Важным вопросом является окружение, которое формирует вокруг себя индивидуум. Можно, конечно, сослаться на некоторых гностиков, которые утверждали, что бриллиант сияет и в куче навоза. То есть окружение значения не имеет, главное – будь алмазом. Рассуждающие подобным образом вместо освобождения и расширения границ роботизируются другой ролью – ролью бунтаря, непризнанного гения. Необходимо помнить, что идентификация с архетипом персоны, как бы приятен он ни был, является первейшей помехой индивидуации.
Если вспомнить традиции любого глубинного мистицизма, от даосов до гностиков, то везде мы можем увидеть одну общую идею – всё едино. Разница между «Я» и «Не Я» не ограничивается тем, что Алан Уотс определил как: «Эго, закапсулированное в кожу». Люди, которые составляют наше окружение, в некоторой степени являются продолжением нас самих, а в устойчивых группах даже формируется некий единый дух. Потому, общаясь с существами низшего уровня, мы, сами того не замечая, даем силу своим теневым частям, что, как нетрудно понять, не есть хорошо.

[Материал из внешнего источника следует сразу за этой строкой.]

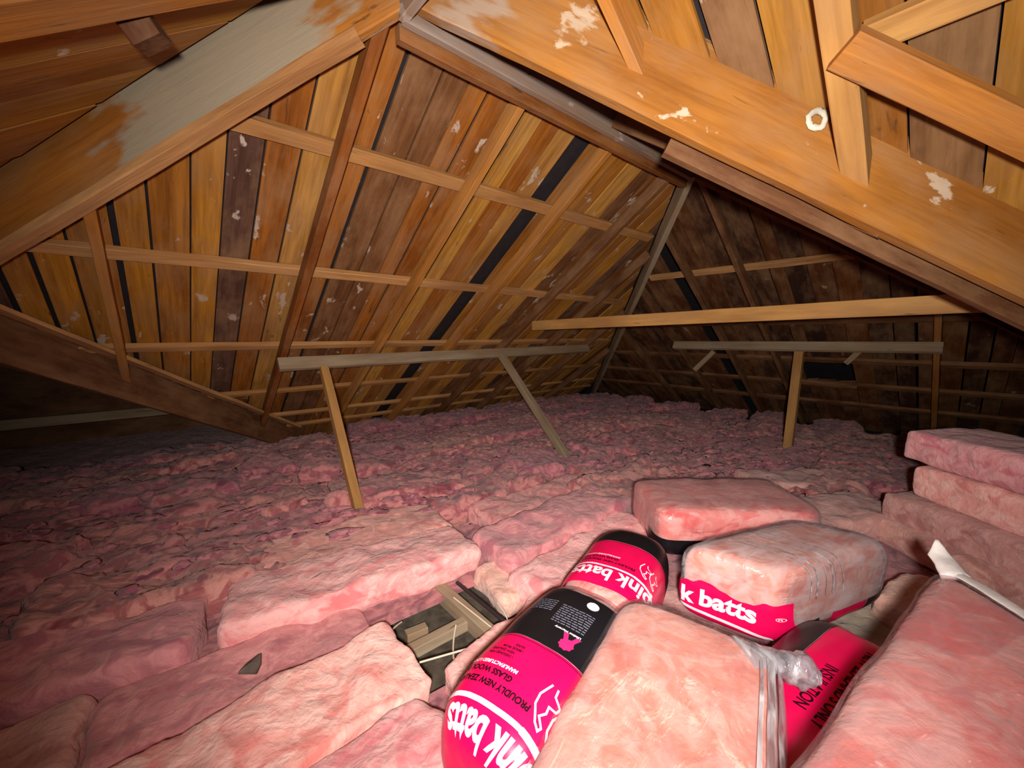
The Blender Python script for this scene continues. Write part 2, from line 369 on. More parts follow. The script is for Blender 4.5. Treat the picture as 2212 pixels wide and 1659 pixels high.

Надо сказать, в плане выбора окружения гораздо легче жителям столиц – Москвы и Санкт-Петербурга. Там выбор различных групп, объединённых самыми разными целями и мировоззрениями, огромен. При достаточной силе личности и помощи Лилит, живя в областных городах, можно сформировать вокруг себя некий интеллектуальный круг или оказаться притянутым к такому кругу. Хуже всего тем, кому выпало несчастье родиться в районном небольшом городе. Ещё десять лет назад такая ситуация была безвыходна, однако сейчас, к счастью, есть Интернет, помогающий найти единомышленников, дабы сформировать свой круг общения.
Как уже было сказано, второй мятеж – это самопознание. Однако не стоит сводить самопознание только к конкретным психологическим практикам, как, например, анализ снов и активное воображение, кои, бесспорно, важны и необходимы. Самопознание – это состояние духа, в котором каждая информация есть ещё одна крупица самопознания. Подлинное искусство открывает нам новые грани самого себя, а символ, сокрытый в лучших произведениях, способен радикально нас изменить, следовательно, исследование искусства есть одна из граней самопознания. Лично я не раз наблюдал, как шедевры великих мастеров (например, Константина Арбенина) радикально изменяли жизнь и сознание тем, кто имел в своей душе возможность для изменения. Исследование философских тоннелей реальности тоже является самопознанием, ибо чем выше наше мастерство понимания слова, тем больше граней и нюансов, помогающих нам отследить тенденции, по которым работает психика. Наблюдая за людьми, с которыми мы общаемся, мы открываем иные потенциальные грани себя. Если человек нам неприятен, осознавая, что именно нас в нём раздражает и какие качества ему бессознательно приписываются, мы лучше понимаем свою тень, без знания которой никакая индивидуация, никакое самопознание, никакой подлинный мятеж невозможен.
По сути, сама наша жизнь должна стать самопознанием, и если мы сможем хотя бы отчасти реализовать своей жизнью сие предназначение, только тогда мы имеем право говорить о подлинном мятеже. В противном случае, речь идёт лишь об идентификации с персоной бунтаря. Разница между первым и вторым состоянием так же велика, как между открытым океаном и застойным болотом, хотя вода содержится и там и там.
В завершении я приведу цитату из той же поэмы «Путями Каина», что и эпиграф. Фраза-призыв Волошина звучит так: «Благоразумным – воротитесь в стадо. Мятежнику – пересоздай себя». Мне кажется, что всё, написанное мной выше, вполне можно считать комментарием к этим великолепным двум строкам. Да прибудет с нами Лилит!